— START OF Dataset extract —
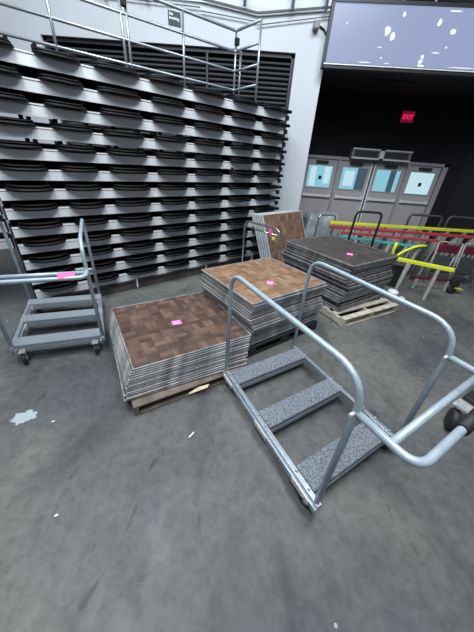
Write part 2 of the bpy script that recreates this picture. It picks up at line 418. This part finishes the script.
# wall camera
cm = thing('security_camera', 'small white camera with a dark cable near the top of the white wall', 'camera', (.99, WY-.02, 4.0))
MB().box(-.05, .05, -.12, .02, -.05, .05, .012).build('camera_body', M['unit'], cm)
MB().tube([(.05, 0, .02), (.16, 0, -.03), (.2, 0, -.09), (.3, 0, -.1)], .012, bend=.04).build('cable', M['deck'], cm)

# ------------------------------------------------------------------ folded bleachers
B0 = Vector((-2.10, 3.553, 0)); ANG = math.atan2(.66241, .74914)
# local frame: x along the front, -y toward the camera
NT = 13; ZT = lambda k: .18 + .203*k
bounds = [-.78, -.20, .35, 1.0, 1.62, 2.31, 2.97, 3.60]
def seat_mesh(w_, flip=False):
    b = MB()
    def plate(hw, hd, yc, z0, z1, nn=2.4):
        N_ = 28; loops = []
        for (sc_, zz) in ((.90, z0), (1., z0+.012), (1., z1-.012), (.93, z1), (.80, z1+.001), (.74, z1-.012)):
            lp = []
            for j in range(N_):
                a = 2*PI*j/N_; c_, s_ = math.cos(a), math.sin(a)
                lp.append(b.bm.verts.new((math.copysign(abs(c_)**(2/nn), c_)*hw*(1-(1-sc_)*.6), yc + math.copysign(abs(s_)**(2/nn), s_)*hd*sc_, zz)))
            loops.append(lp)
        for i in range(len(loops)-1):
            for j in range(N_):
                f = b.bm.faces.new((loops[i][j], loops[i][(j+1) % N_], loops[i+1][(j+1) % N_], loops[i+1][j])); f.smooth = True
        b.bm.faces.new(loops[0][::-1]); b.bm.faces.new(loops[-1])
    plate(w_/2, .165, .035, .0, .034)
    plate(w_/2*.95, .14, .07, .036, .062)
    for sx in (-1, 1): b.box(sx*w_*.40-.015, sx*w_*.40+.015, .04, .2, -.02, .09)
    return b
def make_bleachers(name, label, a0, a1, ks, off, seats):
    root = thing(name, label, 'bleachers', B0 + Vector((0, 0, 0)), ANG)
    proto = {}
    for k in ks:
        z = ZT(k)
        b = MB()
        b.box(a0, a1, off, off+.03, z, z+.092)                  # front face
        tier = b.build('tier', M['alu_face'], root)
        lip = MB().box(a0, a1, off-.006, off+.05, z+.099, z+.113).build('nosing', M['alu_lip'], tier)
        MB().box(a0, a1, off+.05, off+.62, z+.062, z+.097).build('deck_board', M['deck'], tier)
        for a in ([a1+.0, a0-.02] if seats else [a1]):
            MB().box(a, a+(.05 if a > 0 else .02), off-(.05 if a > 0 else 0), off+.5, z+.0, z+.07).build('end_plate', M['deck'], tier)
            if a > 2: MB().box(a-.10, a+.09, off-.07, off+.3, z+.105, z+.15, .012).build('end_arm', M['seat'], tier)
        # stowed frames under the deck
        u_ = MB(); n = int((a1-a0)/.32)
        for i in range(n+1):
            a = a0+.1+i*(a1-a0-.2)/max(1, n); u_.box(a-.02, a+.02, off+.2, off+.24, z-.118, z+.06)
        u_.box(a0+.05, a1-.05, off+.22, off+.25, z-.09, z-.05)
        u_.box(a0, a1, off+.3, off+.32, z-.118, z+.06 if not seats or k not in (9, 10) else z-.035)
        if seats and k > 0: u_.build('folding_frame', M['deck'], tier)
        else: u_.bm.free()
        if seats:
            for i in range(7):
                wd = bounds[i+1]-bounds[i]-.125; key = round(wd, 2)
                if key not in proto:
                    o = seat_mesh(key).build('seat', M['seat']); proto[key] = o
                else:
                    o = proto[key].copy(); C.objects.link(o)
                o.parent = tier
                jz = rnd.uniform(-.004, .004); 
                o.location = ((bounds[i]+bounds[i+1])/2 + rnd.uniform(-.012, .012), off+.0 + rnd.uniform(-.012, .012), z+.103+jz)
                o.rotation_euler = (.05+rnd.uniform(-.03, .03), rnd.uniform(-.008, .008), rnd.uniform(-.02, .02))
                if (k, i) == (7, 5): o.rotation_euler = (.30, .02, .05); o.location.z += .01; o.location.y -= .05
    return root
bl = make_bleachers('folded_bleachers', 'tall stack of folded tiered bleachers with rows of black seats', -.78, 3.62, range(NT), 0, True)
MB().box(-.76, 3.6, .03, .07, .0, .16).build('base_board', M['base'], bl)
MB().box(-.76, 3.6, -.01, .03, .155, .18).build('base_rail', M['base'], bl)
for x in (.55, 1.9, 3.1): MB().box(x, x+.02, -.02, .03, .04, .2).build('latch_rod', M['alu_face'], bl)
ep = MB(); 
for x in (-.72, 3.56): ep.box(x-.02, x+.02, .25, .6, 0, 2.7)
ep.box(-.6, 3.5, .35, .38, 0, 1.45)
ep.build('support_column', M['deck'], bl)
b2_ = make_bleachers('folded_bleachers', 'second folded bleacher section at the left edge behind the tall stack', -3.2, -.83, range(3, NT), .34, False)
ep = MB()
for x in (-3.0, -1.6): ep.box(x-.03, x+.03, .7, .95, 0, 2.7)
ep.build('support_column', M['deck'], b2_)

def bl_pt(a, n_, z): return B0 + Matrix.Rotation(ANG, 3, 'Z') @ Vector((a, n_, 0)) + Vector((0, 0, z))
# guard rail
AE = 2.88; S1 = .60; RZ = (3.73, 3.49, 3.245, 3.0)
GA = math.radians(37.0); gc = bl_pt(AE, S1, 0)
gr = thing('guard_rail', 'pale steel guard rail with four bars along the top of the folded bleachers', 'guard rail', gc, GA)
for a in (-2.62, -1.80, -1.73, -.93): MB().tube([(a, 0, 2.71), (a, 0, 3.72)], .017).build('post', M['rail'], gr)
dirr = Matrix.Rotation(ANG-GA, 3, 'Z') @ Vector((0, -.54, 0))
for (dx, dy) in ((0, 0), (.07, -.05)): MB().tube([(dx, dy, 2.71), (dx, dy, 3.5 if dx else 3.70)], .017).build('post', M['rail'], gr)
MB().tube([(dirr.x+.03, dirr.y, 2.70), (dirr.x+.03, dirr.y, 3.75)], .017).build('post', M['rail'], gr)
for i, z in enumerate(RZ):
    MB().tube([(-4.4, 0, z+.0), (0, 0, z-.02), (dirr.x+.03, dirr.y, z)], .017 if i else .02, bend=.05).build('bar', M['rail'], gr)
for (a, n_, z) in ((-1.76, -.02, 3.93), (-1.76, -.02, 3.72), (-1.76, -.02, 3.58), (0, -.03, 3.58)):
    MB().box(a-.035, a+.035, n_-.03, n_+.03, z-.045, z+.045, .01).build('clamp', M['deck'], gr)
sg = thing('no_smoking_sign', 'dark square No Smoking sign fixed to the guard rail', 'sign', gc + Matrix.Rotation(GA, 3, 'Z') @ Vector((-1.03, -.04, 0)) + Vector((0, 0, 3.51)), GA-.25)
MB().box(-.13, .045, 0, .01, .0, .15).build('sign_board', M['sign'], sg)
text_mesh('lettering', 'No\nSmoking', .040, M['white'], sg, Matrix.Translation((-.115, -.003, .105)) @ Matrix.Rotation(PI/2, 4, 'X'), align='LEFT', bold=.001)

# ------------------------------------------------------------------ pallets
def pallet(label, loc, rz, w_, d_, mat, group=None, name='wooden_pallet', h=.12):
    t = thing(name, label, 'pallet', loc, rz, group)
    for x in (0, w_/2-.02, w_-.04):
        MB().box(x, x+.04, 0, d_, .018, h-.018).build('stringer', mat, t)
    for i in range(7):
        y = i*(d_-.09)/6
        MB().box(0, w_, y, y+.09, h-.018, h, .003).build('deck_board', mat, t)
    for y in (0, d_/2-.045, d_-.09): MB().box(0, w_, y, y+.09, 0, .018, .003).build('bottom_board', mat, t)
    return t

# ------------------------------------------------------------------ floor panels
PS = 1.17
def panel_proto(pm, em, size=PS, th=.022):
    r = bpy.data.objects.new('parquet_panel', None); C.objects.link(r); r.empty_display_size = .1
    hx, hy = (size[0]/2, size[1]/2) if isinstance(size, tuple) else (size/2, size/2)
    MB().box(-hx+.012, hx-.012, -hy+.012, hy-.012, .008, th).build('parquet_top', pm, r)
    e = MB(); w_ = .013; z0 = th*.34
    for (x0, x1, y0, y1) in ((-hx, hx, -hy, -hy+w_), (-hx, hx, hy-w_, hy), (-hx, -hx+w_, -hy+w_, hy-w_), (hx-w_, hx, -hy+w_, hy-w_)):
        e.box(x0, x1, y0, y1, z0, th+.0012)
    e.build('metal_edge', em, r)
    MB().box(-hx+.008, hx-.008, -hy+.008, hy-.008, .0005, .008).build('underlay', M['under'], r)
    return r
ORD = ['topmost', 'second', 'third', 'fourth', 'fifth', 'sixth', 'seventh', 'eighth', 'ninth', 'tenth', 'eleventh', 'twelfth', 'thirteenth', 'fourteenth', 'fifteenth', 'sixteenth',
       'seventeenth', 'eighteenth', 'nineteenth', 'twentieth', 'twenty-first', 'twenty-second', 'twenty-third', 'twenty-fourth', 'twenty-fifth', 'twenty-sixth', 'twenty-seventh', 'twenty-eighth', 'twenty-ninth', 'thirtieth']
def stack(cx, cy, rz, z0, z1, n, proto, desc, toplabel, group, jit=.02, shear=(0, 0), first=0., wob=0., twist=0.):
    pitch = (z1-z0)/n
    c, s_ = math.cos(rz), math.sin(rz)
    for i in range(n):                       # i = 0 is the lowest
        o = copy_tree(proto)
        t = i/(n-1)
        jx, jy = rnd.uniform(-jit, jit), rnd.uniform(-jit, jit)
        if i == n-1: jx = jy = 0
        if i < n-1: jx -= first; jx += wob*math.sin(i*.8+1); jy += wob*math.sin(i*.55)
        lx = shear[0]*(1-t)+jx; ly = shear[1]*(1-t)+jy
        o.location = (cx + c*lx - s_*ly, cy + s_*lx + c*ly, z0 + i*pitch)
        o.rotation_euler = (0, 0, rz + (rnd.uniform(-.015, .015) + twist*(1-t) if i < n-1 else 0))
        k = n-1-i
        lab = toplabel if k == 0 else '%s dance floor panel, %s from the top of %s' % (desc[0], ORD[k], desc[1])
        tag(o, lab, 'floor panel', group)
def kill(o):
    for ch in list(o.children): kill(ch)
    bpy.data.objects.remove(o)

def centre(near, rz, size=PS):
    sx, sy = size if isinstance(size, tuple) else (size, size)
    return (near[0] + math.cos(rz)*sx/2 - math.sin(rz)*sy/2, near[1] + math.sin(rz)*sx/2 + math.cos(rz)*sy/2)
# stack 1: front left
A1 = math.radians(32.5); c1 = centre((-.850, 1.642), A1, (1.21, 1.165))
bpy.context.view_layer.update()
pa = panel_proto(M['parq_a'], M['alu_edge_worn'], (1.21, 1.165), .018)
pallet('worn brown wooden pallet under the front left panel stack', (-.812, 1.468, 0), A1, 1.14, 1.05, M['pallet'], h=.105)
stack(c1[0], c1[1], A1, .107, .366, 14, pa, ('worn brown', 'the front left stack'), 'worn brown parquet floor panel on top of the front left stack, pink tag on it', 'panels in the front left stack', .008, (-.075, -.10), .02, 0., -.035)
kill(pa)
sp = MB(); sp.prism([(0, 0), (.2, .02), (.23, .05), (.12, .045), (.02, .015)], 0, .018, mtx=Matrix.Rotation(.15, 4, 'Y'))
sp = sp.build('wood_splinter', M['splinter']); sp.location = (-.40, 1.675, .075); sp.rotation_euler = (.5, 0, A1-.1)
tag(sp, 'pale split wood splinter sticking out from the brown pallet', 'splinter')
# stack 2: middle
A2 = math.radians(37.5); c2 = centre((.15, 2.365), A2, (1.19, 1.08))
pb_ = panel_proto(M['parq_b'], M['alu_edge'], (1.19, 1.08), .024)
t = thing('plastic_pallet', 'black plastic pallet under the tall middle panel stack', 'pallet', (.14, 2.34, 0), A2)
b = MB()
for y in (0, .5, 1.0): b.box(0, 1.22, y, y+.12, 0, .03)
b.build('runner', M['black_plastic'], t)
for x in (0, .54, 1.08):
    for y in (0, .5, 1.0): MB().box(x, x+.14, y, y+.12, .03, .105, .01).build('foot_block', M['black_plastic'], t)
MB().box(0, 1.22, 0, 1.12, .105, .13, .006).build('deck', M['black_plastic'], t)
stack(c2[0], c2[1], A2, .132, .70, 20, pb_, ('honey brown aluminium-edged', 'the tall middle stack'), 'honey brown parquet floor panel on top of the tall middle stack, pink tag on it', 'panels in the middle stack', .012, (.02, .01), 0, .018)
kill(pb_)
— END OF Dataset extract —
Task directions: Look at the listing and set down only the lines from its start through the line with "bend=.04).build('cable', M['deck'], cm)", word for word and without pictures.

Answer to the task:
Write part 2 of the bpy script that recreates this picture. It picks up at line 418. This part finishes the script.
# wall camera
cm = thing('security_camera', 'small white camera with a dark cable near the top of the white wall', 'camera', (.99, WY-.02, 4.0))
MB().box(-.05, .05, -.12, .02, -.05, .05, .012).build('camera_body', M['unit'], cm)
MB().tube([(.05, 0, .02), (.16, 0, -.03), (.2, 0, -.09), (.3, 0, -.1)], .012, bend=.04).build('cable', M['deck'], cm)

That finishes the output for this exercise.